Unlike their adult Christian counterparts of modern times, most ancient Hebrew children had the majority of what we today call the Old Testament committed to memory by the time they were in their early teens. (Imagine having the book of Numbers or Leviticus memorized!)

A Biblical Case for Memorizing Scripture

In addition to this humbling comparison, a scriptural basis for Bible memorization can be found throughout Scripture, such as here in Psalm 119:9-16:

How can a young man keep his way pure?
     By guarding it according to your word.
With my whole heart I seek you;
     let me not wander from your commandments!
I have stored up your word in my heart,
     that I might not sin against you.
Blessed are you, O LORD;
     teach me your statutes!
With my lips I declare
     all the rules of your mouth.
In the way of your testimonies I delight
     as much as in all riches.
I will meditate on your precepts
     and fix my eyes on your ways.
I will delight in your statutes;
I will not forget your word.

From this passage alone, we see several great reasons to memorize Scripture:

  1. To keep from sinning against God
  2. To delight in God’s word
  3. To have eyes fixed on God’s ways
  4. To keep from forgetting God’s self-revelation to mankind

In the Christian’s battle against sin, one must not only strive to kill the “old man” but also give life to the “new man” so to speak. The best way to revive the old is to starve the new, and vice-versa. Furthermore, Jesus promised that he would live within, give life to, and make fruitful those who continued in his Word (John 15:1-11). But in order to continue in the commands of the Lord Jesus, one must first remember what it is that he has said.

My Personal Assessment

All in all, the process of memorizing an entire book of the Bible turned out to be quite easy, on the one hand. Human beings possess an extraordinary ability to memorize copious amounts of useless information such as movie quotes, sports statistics, and 67,890 digits of the number Pi. How do people do this? The process essentially amounts to repetition.

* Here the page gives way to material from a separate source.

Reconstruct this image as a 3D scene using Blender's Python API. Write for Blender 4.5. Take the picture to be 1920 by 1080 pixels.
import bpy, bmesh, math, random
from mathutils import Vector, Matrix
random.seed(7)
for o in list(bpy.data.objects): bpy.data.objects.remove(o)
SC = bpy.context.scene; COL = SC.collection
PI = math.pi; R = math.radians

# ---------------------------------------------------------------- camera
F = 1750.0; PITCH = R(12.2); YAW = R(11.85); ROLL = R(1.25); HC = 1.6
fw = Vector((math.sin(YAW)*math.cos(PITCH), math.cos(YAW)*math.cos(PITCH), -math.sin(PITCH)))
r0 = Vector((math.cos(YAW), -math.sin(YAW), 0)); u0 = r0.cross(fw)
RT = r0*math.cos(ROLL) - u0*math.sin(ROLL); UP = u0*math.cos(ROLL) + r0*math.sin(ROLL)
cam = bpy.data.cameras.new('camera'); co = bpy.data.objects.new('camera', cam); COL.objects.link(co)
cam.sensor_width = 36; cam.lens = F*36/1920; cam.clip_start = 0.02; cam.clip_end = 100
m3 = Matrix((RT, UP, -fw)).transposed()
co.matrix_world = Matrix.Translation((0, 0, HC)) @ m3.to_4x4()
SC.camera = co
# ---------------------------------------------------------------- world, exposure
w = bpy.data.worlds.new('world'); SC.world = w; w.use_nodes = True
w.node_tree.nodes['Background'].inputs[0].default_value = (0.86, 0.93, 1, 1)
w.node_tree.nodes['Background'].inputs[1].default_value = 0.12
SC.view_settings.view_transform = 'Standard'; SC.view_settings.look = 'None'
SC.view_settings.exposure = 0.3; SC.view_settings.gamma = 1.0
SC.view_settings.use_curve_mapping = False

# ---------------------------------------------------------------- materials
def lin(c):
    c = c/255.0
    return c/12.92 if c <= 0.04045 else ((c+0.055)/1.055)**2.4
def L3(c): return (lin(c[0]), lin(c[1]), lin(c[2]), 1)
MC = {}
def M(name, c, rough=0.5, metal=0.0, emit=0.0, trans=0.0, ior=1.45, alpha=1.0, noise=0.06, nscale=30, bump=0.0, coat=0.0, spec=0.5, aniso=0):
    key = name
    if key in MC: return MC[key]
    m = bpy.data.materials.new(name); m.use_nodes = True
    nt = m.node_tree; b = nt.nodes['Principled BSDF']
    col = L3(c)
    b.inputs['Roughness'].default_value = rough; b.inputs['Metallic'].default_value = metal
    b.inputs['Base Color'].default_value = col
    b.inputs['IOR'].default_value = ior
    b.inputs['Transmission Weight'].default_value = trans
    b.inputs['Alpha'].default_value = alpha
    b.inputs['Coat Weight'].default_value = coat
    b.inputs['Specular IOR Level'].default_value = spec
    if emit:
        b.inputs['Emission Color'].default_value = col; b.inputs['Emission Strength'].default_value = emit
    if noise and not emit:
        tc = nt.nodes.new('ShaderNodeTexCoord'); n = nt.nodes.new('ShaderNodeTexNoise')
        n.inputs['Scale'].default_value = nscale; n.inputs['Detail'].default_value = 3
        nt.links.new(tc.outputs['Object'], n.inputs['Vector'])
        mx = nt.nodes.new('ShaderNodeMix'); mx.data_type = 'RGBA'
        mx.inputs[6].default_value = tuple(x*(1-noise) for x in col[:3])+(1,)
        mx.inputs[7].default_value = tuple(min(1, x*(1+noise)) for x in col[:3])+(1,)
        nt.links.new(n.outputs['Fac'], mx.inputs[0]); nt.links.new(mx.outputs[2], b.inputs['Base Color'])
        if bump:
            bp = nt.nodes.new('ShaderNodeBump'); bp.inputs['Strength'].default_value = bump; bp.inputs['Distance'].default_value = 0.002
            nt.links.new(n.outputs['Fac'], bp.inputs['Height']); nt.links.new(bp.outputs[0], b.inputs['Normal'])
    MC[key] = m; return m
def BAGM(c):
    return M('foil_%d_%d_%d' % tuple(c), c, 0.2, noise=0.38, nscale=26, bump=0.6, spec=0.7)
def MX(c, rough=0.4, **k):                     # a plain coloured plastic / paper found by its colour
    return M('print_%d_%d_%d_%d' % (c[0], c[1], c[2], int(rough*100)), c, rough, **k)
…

Personally, that meant not only reading, re-reading, and reciting, but also writing out the verses I set to memorize that day. Writing out a passage from memory forced me to to recite slower, giving my brain a better chance to understand the meaning behind a verse and its relation to the verses before and after it. Reciting it from memory with the occasional glance at my Moleskine further enhanced my memory as well. Eventually, after about two months of memorizing a few verses at a time, I was able to recite the entire book of Philippians during my work commute. If you decide to join in on this life-giving tradition, I’d recommend following this same pattern of reading, re-reading, reciting and writing.

What About You?

Have you set to memorizing any of the Bible? What was your experience like, and do you have any tips to offer?